This week we saw India's energy crisis spread to half the country, when three of its regional grids collapsed. 620 million people were left without electricity for several hours in, by far, the world's biggest blackout. The massive failure, just a day after a similar, but smaller power failure in the country’s north highlights India’s difficulty in meeting its huge appetite for energy as the country aspires to become an economic superpower.
This is perhaps the worst felt example yet of a severe lack in capacity and supply across the Asia region.
Last year China had a severe power shortage as a result of the drought in the south and rising coal prices. Many provinces had to adopt power rationing and factories forced to stop work made heavy losses. Power shortages are not uncommon in China in the summer months. The situation in 2011 was worsened by a drought, when drying rivers reduced the contributing supply of hydroelectricity. Rising costs of coal and oil exacerbated the situation, because electricity fees are fixed by the government, and power generators curb output, because the more electricity they generate, the more losses they incur.
In Japan recently, a government panel warned that Kansai Electric Power and two other Japanese utilities may have power shortages this summer without supplies from nuclear reactors. Kansai Electric Power, the electric most dependent on nuclear power, may face the biggest shortage of 14.9 percent, the panel said in a draft report published on 12 May.
However it takes time to make the physical infrastructure and regulatory changes required to solve these problems. One suggestion is for individual companies to improve on their energy efficiency, which might be the best way to reduce overall power consumption in the short term.
SAP has supported energy efficiency initiatives by introducing Smart Meter Analytics, which runs on HANA, SAP’s in-memory high performance computing technology. The Program uses data from smart meters that record the pattern of consumption over the day and can compare like-for-like companies on their energy efficiency in fine detail. This then becomes a focus for reducing energy consumption and attending costs.
Both Japan and China have invested in smart meters and India is progressing down this path. State Grid China had introduced 36 million smart meters by 2011 close, and are on their way to reaching their objective of 300 million smart meters installed by 2015. Kansai Electric have installed to date about one million smart meters into its commercial customer base.
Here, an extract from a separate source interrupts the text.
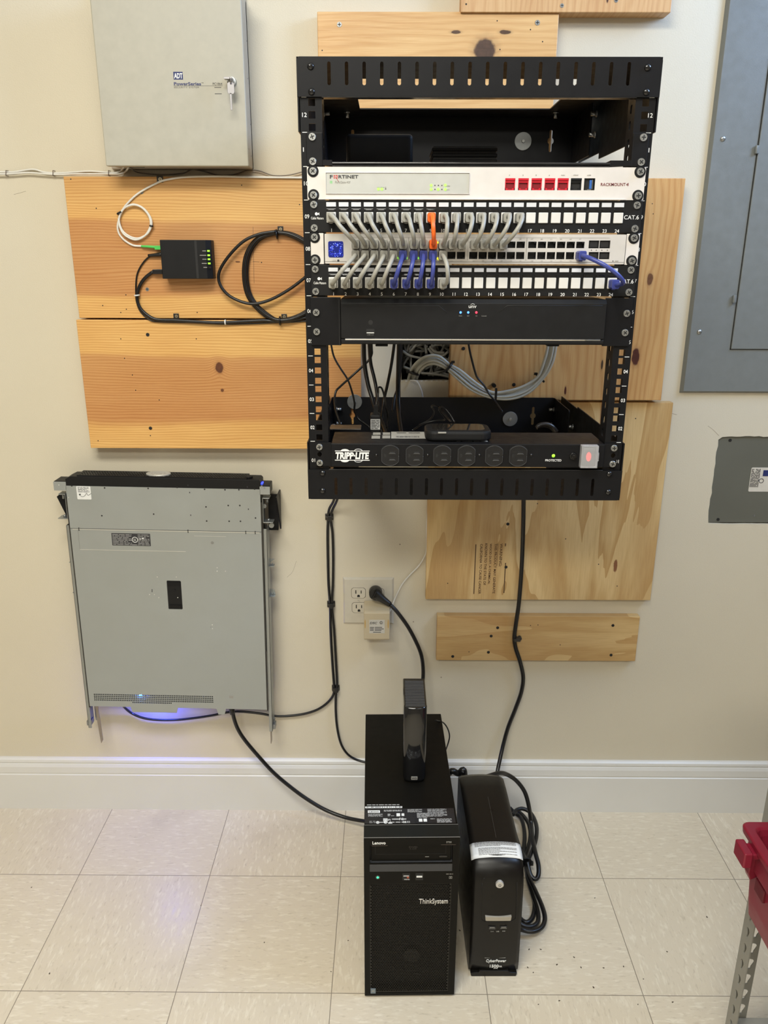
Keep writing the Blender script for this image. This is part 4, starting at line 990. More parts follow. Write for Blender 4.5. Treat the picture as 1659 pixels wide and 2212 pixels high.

At SAP’s China Sapphire last week, Wayne Johncock, the former Head of the SAP Competency Centre for Centrica, UK told an audience that Centrica’s British Gas had very recently built a business of around 160 people in short time advising on energy efficiency measures. British Gas had started to install smart meters and had a rollout plan of 20 million meters by 2020. Johncock said British Gas had acquired and planned to take advantage of the Smart Meter Analytics Program to assist their advisory business.